Problem statement:
From the first line of the data down to and including the line with "column(1.344, 1.568, 'red", copy everything exactly, leaving out pictures.

Dataset section:

····················

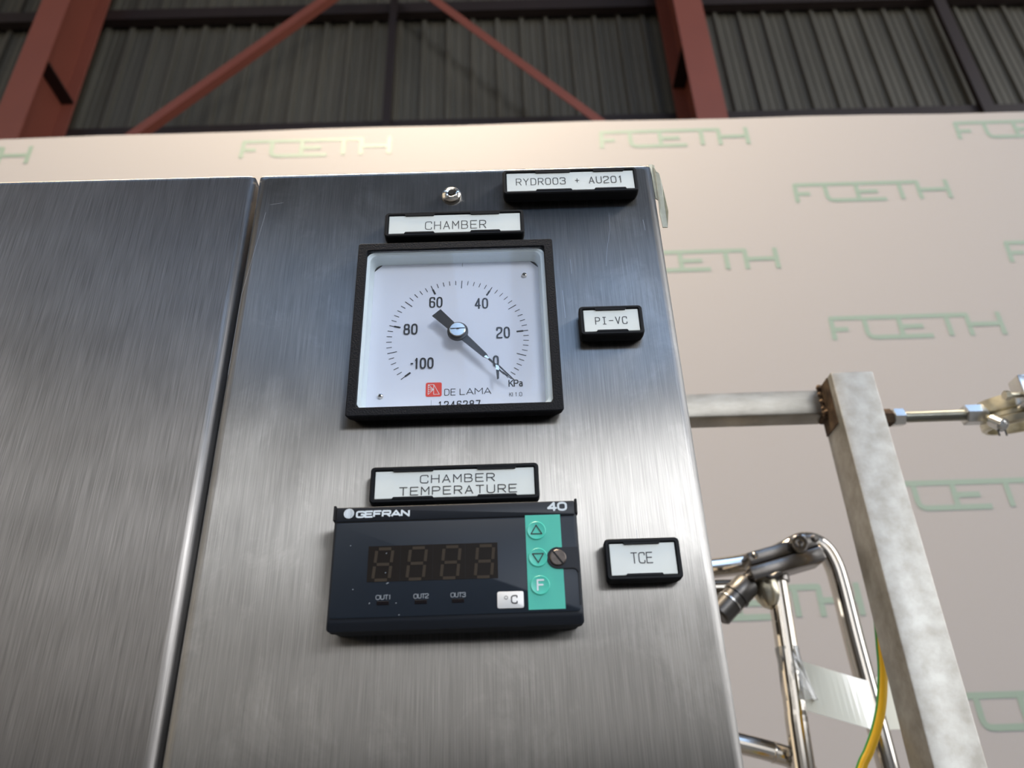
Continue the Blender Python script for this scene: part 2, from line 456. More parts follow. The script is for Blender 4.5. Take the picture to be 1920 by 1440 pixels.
for nm, z0, z1, lab in (('wall_girt', 5.93, 6.06, 'dark rusty red horizontal girt along the top edge of the picture'),
                        ('wall_girt', 4.40, 4.60, 'dark rusty red horizontal girt just above the cream banner edge')):
    t = thing(nm, lab, 'girt', (0, 4.19, z0), 'horizontal wall girts')
    g = G(); g.prism([(-8.9, z0), (8.9, z0), (8.9, z0+.008), (-8.9, z0+.008)], 4.155, 4.225)
    obj('lower_flange', g, 'red_dark', t)
    obj('upper_flange', G().box(-8.9, 8.9, 4.155, 4.225, z1-.008, z1), 'red_dark', t)
    obj('girt_web', G().box(-8.9, 8.9, 4.150, 4.158, z0, z1), 'red_dark', t)

def column(x0, x1, lab):
    c = (x0+x1)/2
    t = thing('steel_column', lab, 'column', (c, 3.92, FZ), 'red painted steel columns')
    obj('front_flange', G().box(x0, x1, 3.70, 3.718, FZ, 9.05, .002, 1), 'red_steel', t)
    obj('rear_flange', G().box(x0, x1, 4.125, 4.143, FZ, 9.05, .002, 1), 'red_steel', t)
    obj('column_web', G().box(c-.006, c+.006, 3.718, 4.125, FZ, 9.05), 'red_steel', t)
    for s in (-1, 1):
        a, b = (c+.006, x1-.004) if s > 0 else (x0+.004, c-.006)
        obj('stiffener_plate', G().box(a, b, 3.718, 4.125, 4.85, 4.865), 'red_dark', t)  # darker than the column paint: shade under the plate put into colour
column(-3.69, -3.468, 'red painted steel column in the top left corner of the hall wall')
column(1.344, 1.568, 'red painted steel column rising above the right end of the cabinet')

def brace(p0, p1, lab):
    t = thing('diagonal_brace', lab, 'brace', ((p0[0]+p1[0])/2, 3.9, min(p0[1], p1[1])), 'diagonal bracing bars')
    d = Vector((p1[0]-p0[0], 0, p1[1]-p0[1])); L = d.length; d.normalize(); nrm = Vector((-d.z, 0, d.x))
    for nm, a, b, c0, c1 in (('angle_leg', -.036, .036, 3.85, 3.857), ('angle_leg', -.036, -.029, 3.857, 3.92)):
        g = G()
        P = [Vector((p0[0], 0, p0[1])), Vector((p1[0], 0, p1[1]))]
        loops = [[(p + nrm*q + Vector((0, y, 0))) for q, y in ((a, c0), (b, c0), (b, c1), (a, c1))] for p in P]
        g.loft(loops, True, True); obj(nm, g, 'red_steel', t)
brace((-3.40, 3.45), (-1.14, 6.12), 'red angle brace slanting up to the right between the columns')
brace((1.30, 3.48), (-.96, 6.12), 'red angle brace slanting down to the right toward the right column')
def hanger(x, wd, lab):
    t = thing('girt_tie', lab, 'tie bar', (x, 4.10, 4.4), 'vertical ties between the girts')
    obj('tie_face', G().box(x-wd/2, x+wd/2, 4.100, 4.107, 4.45, 6.05), 'red_dark', t)
    obj('tie_leg', G().box(x-wd/2, x-wd/2+.007, 4.107, 4.150, 4.45, 6.05), 'red_dark', t)
hanger(-.95, .065, 'dark vertical tie bar between the two slanting braces')
hanger(3.80, .10, 'dark vertical tie bar near the top right corner')

# ================================================================== printed backdrop banner
BY = 1.30
bn = thing('backdrop_banner', 'tall cream banner wall behind the cabinet with pale green repeated lettering', 'banner', (0, BY, FZ))
top = [(x/10, 1.430 + .010*math.cos(x/10*PI/3.4) + .002*math.sin(x*.9)) for x in range(-34, 35, 2)]
g = G(); g.prism([(-3.4, FZ+.05), (3.4, FZ+.05)] + top[::-1], BY, BY+.004)
obj('vinyl_sheet', g, 'banner', bn, sharp=0)
g = G(); g.cyl((-3.4, BY+.02, 1.405), (3.4, BY+.02, 1.405), .016, 16)
obj('support_rail', g, 'zinc', bn)
for s in (-3.3, 0, 3.3): obj('support_leg', G().box(s-.02, s+.02, BY+.04, BY+.08, FZ, 1.40, .003, 1), 'zinc', bn)
logo = [[(-.003, -.062), (0, 0), (.331, 0), (.331, -.060)], [(0, -.032), (.036, -.032)],
        fil([(.080, 0), (.080, -.057), (.237, -.057)], .018), [(.164, 0), (.164, -.057)], [(.164, -.029), (.219, -.029)],
        [(.281, 0), (.281, -.059)], [(.331, -.028), (.409, -.028)], [(.409, .006), (.409, -.060)]]
lg = None
for r in range(12):
    z = 1.395 - r*.2166
    if z < FZ+.1: break
    for c in range(-3, 4):
        x = .212 + c*1.0075 + (.505 if r % 2 else 0)
        if x < -3.35 or x > 2.9: continue
        if lg is None:
            g = G(); g.strokes([[(x+a, z+b) for a, b in pl] for pl in logo], .0125, BY-.0006, cap=False)
            lg = obj('printed_lettering', g, 'print', bn, sharp=0, flip=False); lx, lz = x, z
        else: twin(lg, x-lx, 0, z-lz, bn)

# ================================================================== cabinets
def tray(x0, x1, r, hole=None, depth=.20, holes=None):
    """folded sheet front with rounded vertical and top edges, optional square cut-out"""
    g = G(); z0, z1 = FZ+.06, 0.0
    lo = []
    lo.append(rr(x0, x1, z0, z1, depth, .002, 3))
    lo.append(rr(x0, x1, z0, z1, r, .002, 3))
    for k in range(1, 7):
        a = PI/2*k/6; ins = r*(1-math.cos(a)); lo.append(rr(x0+ins, x1-ins, z0+ins, z1-ins, r*(1-math.sin(a)), .002, 3))
    L = [[g.bm.verts.new(p) for p in lp] for lp in lo]; n = len(L[0])
    for a, b in zip(L, L[1:]):
        for i in range(n): g.face([a[i], a[(i+1) % n], b[(i+1) % n], b[i]])
    g.face(L[0][::-1])
    if hole:
        hx0, hx1, hz0, hz1 = hole
        H = [g.bm.verts.new(p) for p in rr(hx0, hx1, hz0, hz1, 0, .002, 3)]
        H2 = [g.bm.verts.new(p) for p in rr(hx0, hx1, hz0, hz1, .05, .002, 3)]
        for i in range(n): g.face([L[-1][i], L[-1][(i+1) % n], H[(i+1) % n], H[i]]); g.face([H[i], H[(i+1) % n], H2[(i+1) % n], H2[i]])
        g.face(H2)
    else: g.face(L[-1])
    return g
obj('cabinet_panel', tray(-.2108, 0, .0044, hole=(-.147, -.063, -.150, -.060)), 'panel',
    label='narrow brushed stainless steel cabinet front carrying the gauge and the display', cat='cabinet', uv=True)
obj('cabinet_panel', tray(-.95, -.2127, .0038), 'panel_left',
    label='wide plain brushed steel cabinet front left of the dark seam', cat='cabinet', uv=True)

g = G()
for pl in ([(-.0260, -.0350), (-.0265, -.0460), (-.0290, -.0580), (-.0305, -.0690)], [(-.0300, -.2040), (-.0300, -.2085)], [(-.2020, -.0230), (-.1950, -.0218)], [(-.2035, -.0280), (-.2090, -.0800), (-.2092, -.1250)],
           [(-.0090, -.0400), (-.0086, -.0470)], [(-.0530, -.0830), (-.0525, -.0990)], [(-.0480, -.0640), (-.0478, -.0730)]):
    g.strokes([pl], .00013, -.00004, cap=False)
obj('fine_scratches', g, 'scratch', bpy.data.objects['cabinet_panel'], sharp=0, flip=False, kind='stuff')

# button-head screw
t = thing('socket_screw', 'shiny button head socket screw above the CHAMBER label', 'screw', (-.1073, 0, -.0212))
g = G(); c = (-.1073, 0, -.0205)
prof = [(0, .0053), (.0006, .0053)] + [(.0006 + .0030*math.sin(a), .0053*math.cos(a)) for a in [i*PI/2/8 for i in range(1, 6)]]
g.lathe(c, (0, -1, 0), prof + [(prof[-1][0]-.0004, .0019)], 32)
obj('screw_head', g, 'chrome', t)
g = G(); g.lathe((-.1073, -.0031, -.0205), (0, -1, 0), [(0, .0017), (.0001, .0017)], 6, ph=.3); obj('hex_socket', g, 'groove', t)

# ================================================================== label holders
def label_holder(x0, x1, z0, z1, lines, lab, tabs):
    t = thing('label_holder', lab, 'label', ((x0+x1)/2, 0, z0), 'engraved label holders')
    g = G(); b = .0019; ins = .0004
    g.loft([rr(x0+ins, x1-ins, z0+ins, z1-ins, -.0001, .0018), rr(x0, x1, z0, z1, -.0030, .0018), rr(x0, x1, z0, z1, -.0064, .0018), rr(x0+.0005, x1-.0005, z0+.0005, z1-.0005, -.0070, .0014),
            rr(x0+b-.0005, x1-b+.0005, z0+b-.0005, z1-b+.0005, -.0070, .0010), rr(x0+b, x1-b, z0+b, z1-b, -.0058, .0007)], True, True)
    obj('holder_frame', g, 'blk', t)
    g = G().box(x0+b+.0001, x1-b-.0001, -.0064, -.0057, z0+b+.0001, z1-b-.0001, .0002, 1)
    ins_o = obj('label_insert', g, 'insert', t)
    g = G()
    for (s, a, bb, c, d, wd, gap, adv) in lines: text(g, s, a, bb, c, d, wd, -.00645, gap, True, adv)
    obj('engraved_lettering', g, 'insert_ink', ins_o, sharp=0, flip=False)
    for u in tabs:
        for za, zb in ((z0+b-.0003, z0+b+.0006), (z1-b-.0006, z1-b+.0003)):
            xa = x0 + (x1-x0)*u[0]; xb = x0 + (x1-x0)*u[1]; k = .0006 if zb > (z0+z1)/2 else -.0006
            g = G(); g.prism([(xa-.0006, za if k < 0 else zb), (xb+.0006, za if k < 0 else zb), (xb, zb if k < 0 else za), (xa, zb if k < 0 else za)], -.0071, -.0058)
            obj('clip_tab', g, 'blk', t)
AD = {'1': .75, 'I': .9, ' ': 1.0, '+': .9}
label_holder(-.0803, -.0102, -.0263, -.0099, [('RYDR003 + AU201', -.0735, -.0181, -.0204, -.0156, .00042, .52, AD)], 'long black framed white label engraved RYDR003 + AU201 at the top right corner', ((.25, .5), (.68, .9)))
label_holder(-.1402, -.0702, -.0521, -.0367, [('CHAMBER', -.1200, -.0893, -.0481, -.0428, .00042, .5, None)], 'black framed white label engraved CHAMBER directly above the square gauge', ((.15, .35), (.62, .82)))
label_holder(-.0467, -.0170, -.1133, -.0973, [('PI-VC', -.0395, -.0245, -.1076, -.1034, .00042, .6, None)], 'small black framed label engraved PI-VC right of the gauge', ((.27, .73),))
label_holder(-.1397, -.0693, -.1922, -.1760, [('CHAMBER', -.1190, -.0877, -.1839, -.1801, .00042, .48, None), ('TEMPERATURE', -.1275, -.0786, -.1891, -.1853, .00042, .48, None)],
             'black framed white label engraved CHAMBER TEMPERATURE above the digital display', ((.14, .37), (.64, .86)))
label_holder(-.0447, -.0146, -.2271, -.2103, [('TCE', -.0345, -.0258, -.2206, -.2160, .00042, .38, None)], 'small black framed label engraved TCE right of the digital display', ((.27, .73),))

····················

Expected answer:
Continue the Blender Python script for this scene: part 2, from line 456. More parts follow. The script is for Blender 4.5. Take the picture to be 1920 by 1440 pixels.
for nm, z0, z1, lab in (('wall_girt', 5.93, 6.06, 'dark rusty red horizontal girt along the top edge of the picture'),
                        ('wall_girt', 4.40, 4.60, 'dark rusty red horizontal girt just above the cream banner edge')):
    t = thing(nm, lab, 'girt', (0, 4.19, z0), 'horizontal wall girts')
    g = G(); g.prism([(-8.9, z0), (8.9, z0), (8.9, z0+.008), (-8.9, z0+.008)], 4.155, 4.225)
    obj('lower_flange', g, 'red_dark', t)
    obj('upper_flange', G().box(-8.9, 8.9, 4.155, 4.225, z1-.008, z1), 'red_dark', t)
    obj('girt_web', G().box(-8.9, 8.9, 4.150, 4.158, z0, z1), 'red_dark', t)

def column(x0, x1, lab):
    c = (x0+x1)/2
    t = thing('steel_column', lab, 'column', (c, 3.92, FZ), 'red painted steel columns')
    obj('front_flange', G().box(x0, x1, 3.70, 3.718, FZ, 9.05, .002, 1), 'red_steel', t)
    obj('rear_flange', G().box(x0, x1, 4.125, 4.143, FZ, 9.05, .002, 1), 'red_steel', t)
    obj('column_web', G().box(c-.006, c+.006, 3.718, 4.125, FZ, 9.05), 'red_steel', t)
    for s in (-1, 1):
        a, b = (c+.006, x1-.004) if s > 0 else (x0+.004, c-.006)
        obj('stiffener_plate', G().box(a, b, 3.718, 4.125, 4.85, 4.865), 'red_dark', t)  # darker than the column paint: shade under the plate put into colour
column(-3.69, -3.468, 'red painted steel column in the top left corner of the hall wall')
column(1.344, 1.568, 'red painted steel column rising above the right end of the cabinet')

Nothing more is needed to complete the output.